Driving cars had always been a fascination for me. I started learning to drive way back in 2009. I was so excited that I even wrote a blog about it (though that blog lasted only for a month containing 3 blogs). Thankfully, unlike my previous blogs, the driving force for my driving remained constant and on the raising. I used to drive the car here and there, some times scared, many times cautiously, but the learning process continued. It was in 2016 that I can safely say that I became a pro at it. I had my first art exhibition in August that year and I took the car daily to my show that week. I would return home after the closing hours of the show and that being the peak office (returning home) hours I would everyday be stuck in jam packed traffic. It was the driving in this traffic that gave me my confidence and the rest is really history. Our family has taken multiple road trips since then and I have been on the driving end of all of them and I enjoy it to my very core.

I had heard a lot of stories about people living in US from our numerous relatives settled out there but the first opportunity I got to go there was in 2013 and listening to the US ways of life versus actually being there were two different things altogether. Everything is so clean and well maintained. There is so much of greenery everywhere. The traffic is regulated and followed. There are no posters of movies or various political parties stuck on the walls throughout the roads. There are no electric wires hanging all along the roads. The list goes on.

Likewise driving in the US is also very different from driving in India. For starters we drive on opposite sides of the roads. Our free left turns are their free right turns. People wait their turns to go in US compared to loud honks and flashing of lights to show that I should go first. Many a times both the parties just keep showing lights and moving not caring about the other one at all unless finally one has to forcefully stop because there is no way left. So it is no wonder that driving in these two places is a challenge.

My husband is one of the people who accepted the challenge and was successful in driving in both countries. He studied in the US and used to drive there, after returning to India, albeit all hurdles (which he had many, I must say) he overcame them all and started driving fabulously in India. By now he had become a typical Indian driver adhering to all the (non-formal) rules like loud honking, overtaking wherever possible. He was a pro in Indian driving by now (and I don’t mean it in any derogatory sense). So now when we went to US and he decided to drive there, it took him lot a lot of focussed efforts to go ahead with it. He had to power off his Indian driving skills (legal and non-formal) and switch to the rules of the US. This was tough but he did it and quite commendably that too.
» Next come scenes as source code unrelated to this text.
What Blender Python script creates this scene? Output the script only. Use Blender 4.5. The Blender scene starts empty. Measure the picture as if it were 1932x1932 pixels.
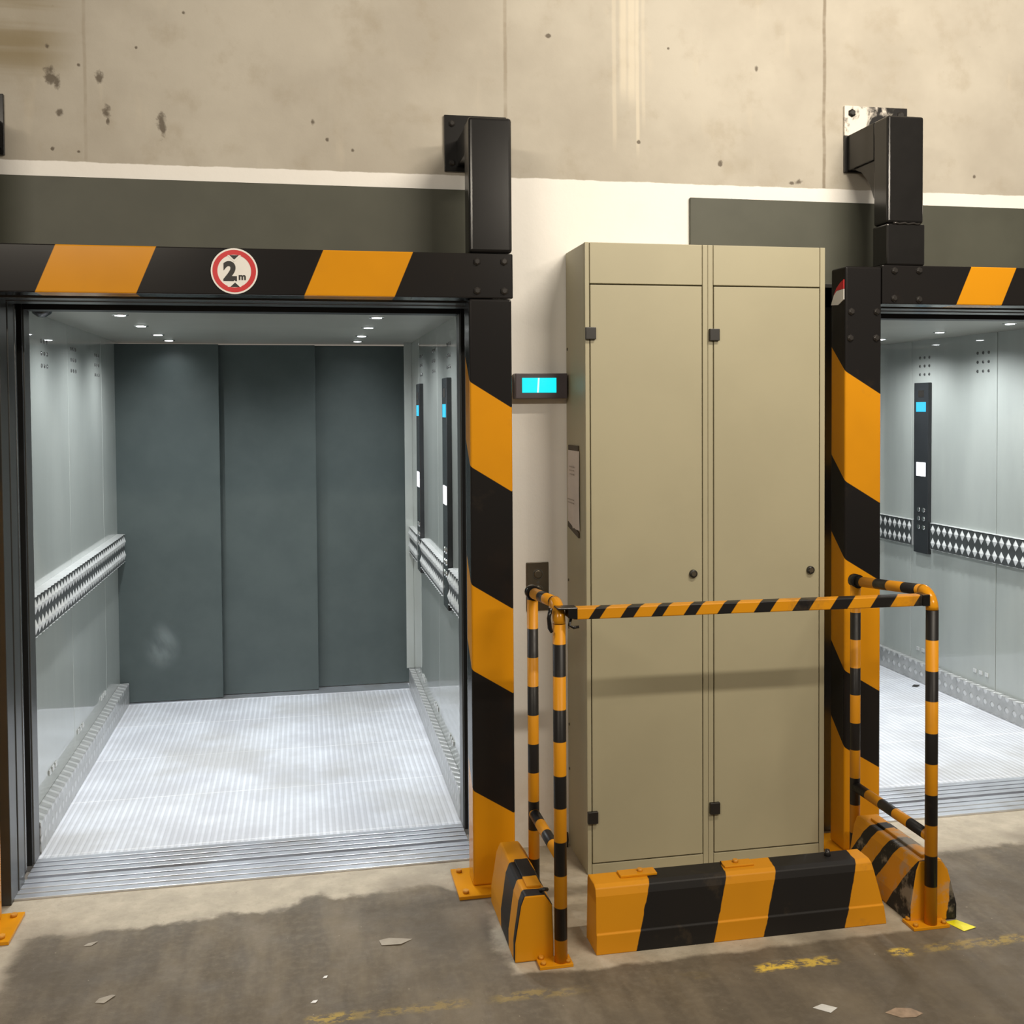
import bpy, bmesh, math, random
from mathutils import Vector, Matrix, Euler
random.seed(7)
S = bpy.context.scene
C = S.collection

# ------------------------------------------------------------------ camera
cam = bpy.data.cameras.new('camera'); cam_o = bpy.data.objects.new('camera', cam); C.objects.link(cam_o)
right = Vector((0.98094693, -0.19415346, -0.00689676))   # image right, in world axes
down = Vector((-0.01255868, -0.02794633, -0.99953053))
fwd = Vector((0.19386957, 0.98057301, -0.02985218))
M = Matrix((( right.x, -down.x, -fwd.x, 0), (right.y, -down.y, -fwd.y, 0), (right.z, -down.z, -fwd.z, 1.67), (0, 0, 0, 1)))
cam_o.matrix_world = M
cam.sensor_width = 36; cam.sensor_fit = 'HORIZONTAL'
cam.lens = 36 * 2000 / 1932
cam.shift_x = 0.0
cam.shift_y = -(966 - 830) / 1932
cam.clip_start = 0.05; cam.clip_end = 100
S.camera = cam_o

# ------------------------------------------------------------------ world, exposure, hall lamps
S.view_settings.view_transform = 'Standard'; S.view_settings.look = 'None'
S.view_settings.exposure = 0.0; S.view_settings.gamma = 1.0; S.view_settings.use_curve_mapping = False
w = bpy.data.worlds.new('hall_ambient'); S.world = w; w.use_nodes = True
w.node_tree.nodes['Background'].inputs[0].default_value = (1.0, 0.90, 0.76, 1)
w.node_tree.nodes['Background'].inputs[1].default_value = 0.19

def tube_lamp(name, x, y, z, length, watts, col=(1.0, 0.895, 0.745)):
    l = bpy.data.lights.new(name, 'AREA'); l.shape = 'RECTANGLE'; l.size = length; l.size_y = 0.09
    l.energy = watts; l.color = col
    o = bpy.data.objects.new(name, l); C.objects.link(o)
    o.location = (x, y, z)
    d = Vector((x * 0.6 + 0.35, 3.9, 1.8)) - o.location
    d.x = 0
    o.rotation_euler = d.to_track_quat('-Z', 'Y').to_euler()
    return o
tube_lamp('tube_light', 2.5, -0.25, 3.25, 1.5, 72)
tube_lamp('tube_light', -1.6, -0.25, 3.25, 1.5, 62)
tube_lamp('tube_light', 2.15, 1.75, 3.95, 1.5, 76)

# ------------------------------------------------------------------ node helper
class NT:
    def __init__(s, name):
        s.m = bpy.data.materials.new(name); s.m.use_nodes = True
        s.t = s.m.node_tree; s.b = s.t.nodes['Principled BSDF']
        s._pos = None
    def n(s, kind, **kw):
        x = s.t.nodes.new(kind)
        for k, v in kw.items(): setattr(x, k, v)
        return x
    def put(s, sock, v):
        if isinstance(v, bpy.types.NodeSocket): s.t.links.new(v, sock)
        elif isinstance(v, (tuple, list)):
            sock.default_value = (*v, 1) if len(v) == 3 and sock.type == 'RGBA' else v
        else: sock.default_value = v
    def math(s, op, a, b=0.0, c=None, clamp=False):
        x = s.n('ShaderNodeMath', operation=op, use_clamp=clamp)
        s.put(x.inputs[0], a); s.put(x.inputs[1], b)
        if c is not None: s.put(x.inputs[2], c)
        return x.outputs[0]
    def pos(s):
        if s._pos is None:
            g = s.n('ShaderNodeNewGeometry'); x = s.n('ShaderNodeSeparateXYZ')
            s.t.links.new(g.outputs['Position'], x.inputs[0]); s._pos = (g.outputs['Position'], *x.outputs)
        return s._pos
    def vec(s, x, y, z):
        c = s.n('ShaderNodeCombineXYZ'); s.put(c.inputs[0], x); s.put(c.inputs[1], y); s.put(c.inputs[2], z); return c.outputs[0]
    def scaled(s, sx, sy, sz):
        p, x, y, z = s.pos()
        return s.vec(s.math('MULTIPLY', x, sx), s.math('MULTIPLY', y, sy), s.math('MULTIPLY', z, sz))
    def noise(s, scale=5, detail=4, rough=0.55, vec=None, dist=0.0):
        x = s.n('ShaderNodeTexNoise'); s.put(x.inputs['Vector'], vec if vec is not None else s.pos()[0])
        x.inputs['Scale'].default_value = scale; x.inputs['Detail'].default_value = detail
        x.inputs['Roughness'].default_value = rough; x.inputs['Distortion'].default_value = dist
        return x.outputs[0]
    def ramp(s, v, lo, hi, a=0.0, b=1.0, smooth=True):
        x = s.n('ShaderNodeMapRange'); x.interpolation_type = 'SMOOTHSTEP' if smooth else 'LINEAR'
        s.put(x.inputs[0], v); x.inputs[1].default_value = lo; x.inputs[2].default_value = hi
        x.inputs[3].default_value = a; x.inputs[4].default_value = b
        return x.outputs[0]
    def mix(s, f, a, b, mode='MIX'):
        x = s.n('ShaderNodeMix', data_type='RGBA', blend_type=mode)
        s.put(x.inputs[0], f); s.put(x.inputs[6], a); s.put(x.inputs[7], b)
        return x.outputs[2]
    def bump(s, h, strength=0.3, dist=0.01):
        x = s.n('ShaderNodeBump'); s.put(x.inputs['Height'], h)
        x.inputs['Strength'].default_value = strength; x.inputs['Distance'].default_value = dist
        s.t.links.new(x.outputs[0], s.b.inputs['Normal'])
    def out(s, col=None, rough=None, metal=None, spec=None, emit=None, es=1.0, coat=None, coat_r=0.1):
        if col is not None: s.put(s.b.inputs['Base Color'], col)
        if rough is not None: s.put(s.b.inputs['Roughness'], rough)
        if metal is not None: s.put(s.b.inputs['Metallic'], metal)
        if spec is not None: s.put(s.b.inputs['Specular IOR Level'], spec)
        if emit is not None:
            s.put(s.b.inputs['Emission Color'], emit); s.b.inputs['Emission Strength'].default_value = es
        if coat is not None:
            s.b.inputs['Coat Weight'].default_value = coat; s.b.inputs['Coat Roughness'].default_value = coat_r
        return s.m

YEL = (0.66, 0.275, 0.008); BLK = (0.0125, 0.0115, 0.0115)

def m_flat(name, col, rough=0.5, metal=0.0, var=0.08, scale=9, spec=0.5, bump=0.0, coat=None, coat_r=0.1):
    t = NT(name); n = t.noise(scale, 5)
    lo = tuple(c * (1 - var) for c in col); hi = tuple(min(1, c * (1 + var)) for c in col)
    c = t.mix(t.ramp(n, 0.3, 0.7), lo, hi)
    if bump: t.bump(t.noise(scale * 12, 3), bump, 0.002)
    return t.out(c, rough, metal, spec, coat=coat, coat_r=coat_r)

def m_emit(name, col, st=1.0, base=(0.02, 0.02, 0.02)):
    t = NT(name); n = t.noise(30, 2)
    return t.out(base, t.ramp(n, 0, 1, .2, .3), 0, .5, emit=col, es=st)

def paint_wear(t, col, amt=0.5, sc=7, scuff=(0.10, 0.07, 0.04)):
    """scuffs and grime with their own shape"""
    n = t.noise(sc, 6, .65); th = .50 if amt > .7 else .60; f = t.ramp(n, th, th + .10, 0, amt)
    g = t.noise(sc * .35, 3); c = t.mix(t.ramp(g, .40, .8, 0, .16), col, t.mix(.85, (0.16, 0.11, 0.06), col, 'MULTIPLY'))
    return t.mix(t.math('MULTIPLY', f, .6), c, scuff)

def m_steps(name, t_fn, stops, first_yellow, wear=0.12, rough=0.20, scuff=(0.10, 0.07, 0.04)):
    """stops: sorted values of t where the colour flips"""
    t = NT(name); v = t_fn(t)
    acc = None
    for k, s_ in enumerate(stops):
        g = t.ramp(v, s_ - .0012, s_ + .0012, 0, 1, False)
        if acc is None: acc = g
        else: acc = t.math('SUBTRACT', acc, g) if k % 2 else t.math('ADD', acc, g)
    f = t.math('ADD', acc, 0, clamp=True)
    c = t.mix(f, YEL if first_yellow else BLK, BLK if first_yellow else YEL)
    c = paint_wear(t, c, wear, 7, scuff)
    return t.out(c, rough, 0, .25)

def m_band(name, axis, start, period, duty=0.5, wear=0.10):
    """rings of black (duty) and yellow along one axis"""
    t = NT(name); v = t.pos()[axis]
    f = t.math('FRACT', t.math('ADD', t.math('DIVIDE', t.math('SUBTRACT', v, start), period), 100.0))
    k = t.math('LESS_THAN', f, duty)
    c = t.mix(k, YEL, BLK); c = paint_wear(t, c, wear, 14)
    n = t.noise(60, 3)
    return t.out(c, t.ramp(n, .3, .7, .36, .46), 0, .4)

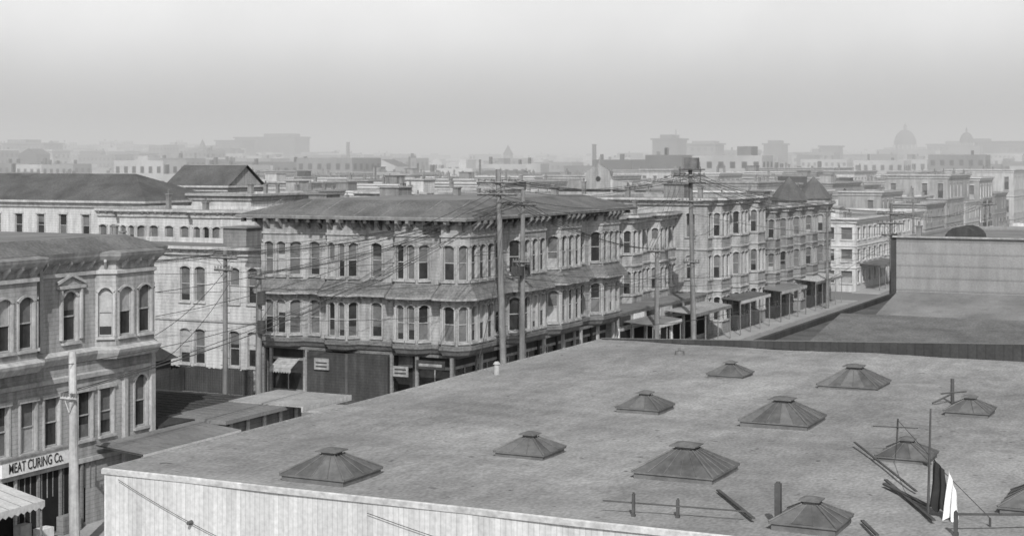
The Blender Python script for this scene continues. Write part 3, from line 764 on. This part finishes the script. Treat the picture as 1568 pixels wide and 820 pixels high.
for (y0, y1, z_, mm_) in ((124, 131, 3.3, 'roof_m'), (134, 145, 3.4, 'roof_l'), (148, 158, 3.5, 'roof_d'), (162, 172, 3.4, 'roof_m'), (176, 188, 3.5, 'canvas'), (208, 222, 3.4, 'roof_d'), (228, 240, 3.4, 'roof_m')):
    walk_awning(-49.95, -47.2, y0, y1, z_ + .25, z_, mm_, random.choice(['canvas', 'light', 'dim']))

# ------------------------------------------------------------ right side of the street
g = G('low_sheds', (-10, 110, 0))
g['walls'].box(-31, 40, 75, 142.9, 0, 4.7, 'dim')
g['flat_roof'].box(-31.2, 40.2, 74.9, 142.95, 4.71, 4.9, 'roof_d')
def gb(x0, x1, y0, y1, z, r, m):
    xm = (y0 + y1) / 2
    g['low_pitch_roofs'].face([(x0, y0, z), (x1, y0, z), (x1, xm, z + r), (x0, xm, z + r)], m)
    g['low_pitch_roofs'].face([(x0, xm, z + r), (x1, xm, z + r), (x1, y1, z), (x0, y1, z)], m)
    g['low_pitch_roofs'].face([(x0, y0, z), (x0, xm, z + r), (x0, y1, z)], 'dark')
gb(-28.5, 39, 104, 122, 4.91, 1.2, 'mainroof'); gb(-28.5, 39, 123, 141, 4.91, 1.4, 'roof_m')
gb(-24, 39, 84, 101, 4.91, 0.9, 'roof_d')
g['parapet'].box(-31.25, -30.9, 75, 142.9, 4.91, 5.3, 'parapet')
g['roof_hatch'].box(-6, -2, 131, 132.6, 6.0, 6.8, 'dim'); g['roof_hatch'].box(-6.1, -1.9, 130.9, 132.7, 6.801, 6.88, 'roof_d')
g.done()
g = house('stucco_warehouse', -31, 30, 143, 172, 10.3, 'grey', 'mid', 1, rm='roof_m', nfx=0, nfy=0, cor=.0)
g['parapet_cap'].box(-31.3, 30.2, 142.75, 143.25, 10.301, 10.45, 'mid')
g['monitors'].box(-14, -8, 150, 156, 9.95, 11.4, 'light'); g['monitors'].box(-14.3, -7.7, 149.7, 156.3, 11.401, 11.55, 'roof_d')
for k in range(5): g['monitors'].box(-13.6 + k * 1.1, -12.9 + k * 1.1, 149.9, 149.98, 10.45, 11.1, 'glass')
for k in range(9):
    t0, t1 = math.pi * k / 9, math.pi * (k + 1) / 9
    g['barrel_vent'].face([(-26 - 1.5 * math.cos(t0), 147, 10.0 + 1.2 * math.sin(t0)), (-26 - 1.5 * math.cos(t1), 147, 10.0 + 1.2 * math.sin(t1)), (-26 - 1.5 * math.cos(t1), 152, 10.0 + 1.2 * math.sin(t1)), (-26 - 1.5 * math.cos(t0), 152, 10.0 + 1.2 * math.sin(t0))], 'dark')
g['barrel_vent'].face([(-26 - 1.5 * math.cos(math.pi * k / 9), 147, 10.0 + 1.2 * math.sin(math.pi * k / 9)) for k in range(10)], 'dark')
g['edge_pilaster'].box(-31.5, -31.02, 143, 143.6, 0, 10.6, 'dark')
g.done()

def tank(x, y, z, r=1.6, h=2.4):
    g = G('water_tank', (x, y, z))
    g['tub'].tube((x, y, z + 1.2), (x, y, z + 1.2 + h), r, r * .95, 'wood', 16)
    g['cap'].tube((x, y, z + 1.2 + h), (x, y, z + 2.1 + h), r * 1.05, .05, 'roof_d', 16)
    for sx in (-1, 1):
        for sy in (-1, 1): g['legs'].tube((x + sx * r * .6, y + sy * r * .6, z), (x + sx * r * .6, y + sy * r * .6, z + 1.2), .1, .1, 'wood', 6)
    g.done()
def billboard(x, y, z, w, h):
    g = G('rooftop_billboard', (x, y, z))
    g['panel'].box(x, x + w, y, y + .1, z + .8, z + .8 + h, 'dark'); g['frame'].box(x - .1, x + w + .1, y - .05, y + .14, z + .8 + h, z + 1.0 + h, 'dim')
    for i in range(4):
        xx = x + .2 + (w - .4) * i / 3; g['struts'].tube((xx, y + .2, z), (xx, y + .2, z + .8 + h), .06, .06, 'wood', 5); g['struts'].tube((xx, y + 1.8, z), (xx, y + .2, z + h), .05, .05, 'wood', 5)
    g['lettering'].box(x + .6, x + w - .6, y - .03, y - .005, z + .8 + h * .35, z + .8 + h * .5, 'dim')
    g.done()

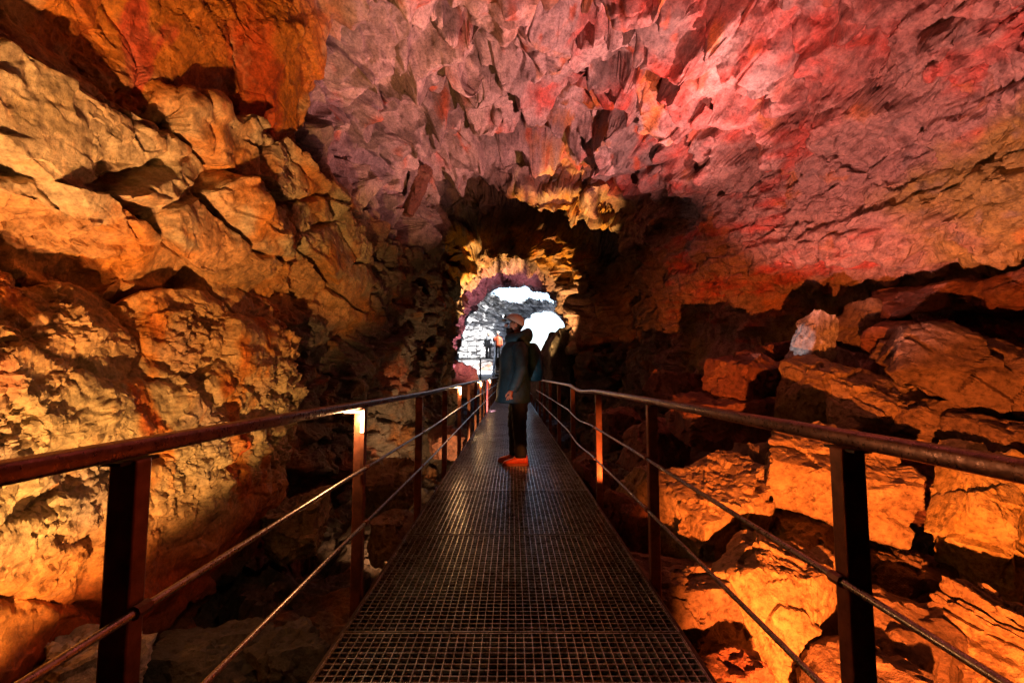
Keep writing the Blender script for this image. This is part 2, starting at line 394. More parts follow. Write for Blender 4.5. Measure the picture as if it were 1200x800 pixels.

We were taking long road trips in the US, having super fun and taking in the local air. One afternoon, we were in the town of Ithaca trying to get some take out food for lunch. We were at a crossroad with just one car in front of us and that car was standing in the middle of the road (for what reason, we had no idea). Now our Indian brains got turned on and proudly overtook the car. The lady inside the car became furious and honked big and loud at us (being honked at is a huge deal over there) and yelled at us saying, “Don’t you have any patience? Do you think I’m waiting here for no reason?”

We were very embarrassed. It was not our intension to really break the rules. We would have waited, but its just that our Indian traffic brains got the better of us. But we really didn’t have the time or opportunity to explain or apologize to the lady in the car. But one thing did happen in the rest of the trip, we were extremely cautious with even the tiniest thing even in the scarcest lanes.